Plenamente consciente del potencial emancipador que late en la historia de Calamity, Rémi Chayé filma un segundo largometraje impecable de sana aventura, liviano desarrollo emocional y medido pulso político. En cierto modo, reformulación en clave wéstern del que fuese su debut, El techo del mundo, cuya protagonista recorría un viaje muy similar hasta el Polo Norte. Solo que aquí el marco de uno de los géneros fundacionales del cine potencia hasta límites asombrosos sus virtudes.
Un nuevo lienzo para el wéstern
Resulta estimulante asistir a cómo cierta aproximación feminista al wéstern consigue en la actualidad ofrecer algunas de las mejores películas de nuestro tiempo sin por ello renunciar a las raíces estéticas del género.

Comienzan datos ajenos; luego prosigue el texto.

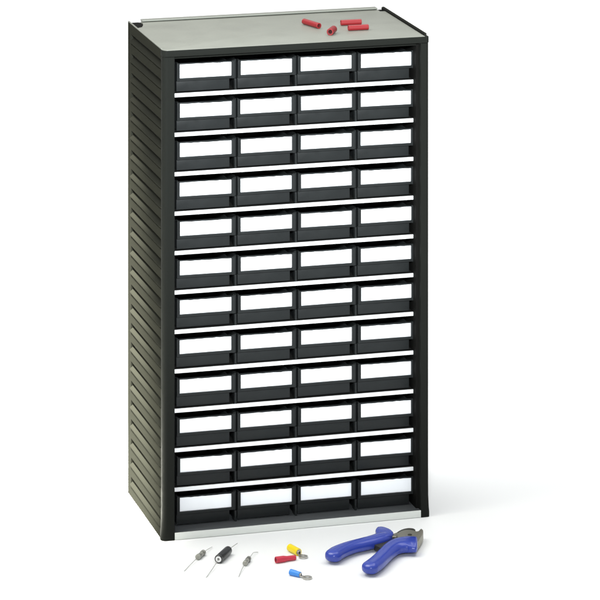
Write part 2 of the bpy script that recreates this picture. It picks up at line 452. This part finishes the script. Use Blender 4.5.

Como señalaba la doctora y crítica de cine Paula Arantzazu Ruiz en Cinemanía, el mito de Calamity Jane ya había sido adaptado al cine en múltiples ocasiones, en películas como The Plainsman (1936) de Cecil B. DeMille, Rostro pálido (1948), de Norman Z. McLeod o musicales como Doris Day en el Oeste (1953) de David Butler.
El valor de esta nueva aproximación reside en convertir a un personaje célebre, a menudo maltratado por la ficción, relegado a alivio cómico o interés romántico del héroe masculino de turno, en un sujeto activo de la historia capaz de conectar con una audiencia actual, y apelar a sus inquietudes de hoy desde un relato histórico.
Es más, Calamity parece por momentos establecer un fructífero diálogo con Meek's Cutoff o la más reciente First Cow, ambas películas de la realizadora Kelly Reichardt. En su concepción del paisaje, la naturaleza deviene un espacio que no solo marca el éxito o fracaso de la actividad humana, también establece con él una relación de simbiosis –siempre y cuando se la conozca y respete–.
Todo ello filtrado por una increíble puesta en escena que por momentos convierte a Calamity en un lienzo de inspiración expresionista, epatante y singular. Un esfuerzo titánico de producción a la vista de los números: hablamos de una película hecha de 57.600 dibujos que dan vida y llenan de color 82 minutos de película. Una explosión cromática que busca y encuentra con atino nuevas formas de mostrarnos un total de 980 espacios distintos.
Una película, en definitiva, que viene a demostrar –sí, de nuevo, otra vez–, que la animación no es un género ni una técnica: es una forma de pensar el cine. En este caso, una forma inspirada y esperanzadora de reinterpretar un género tan clásico como el wéstern.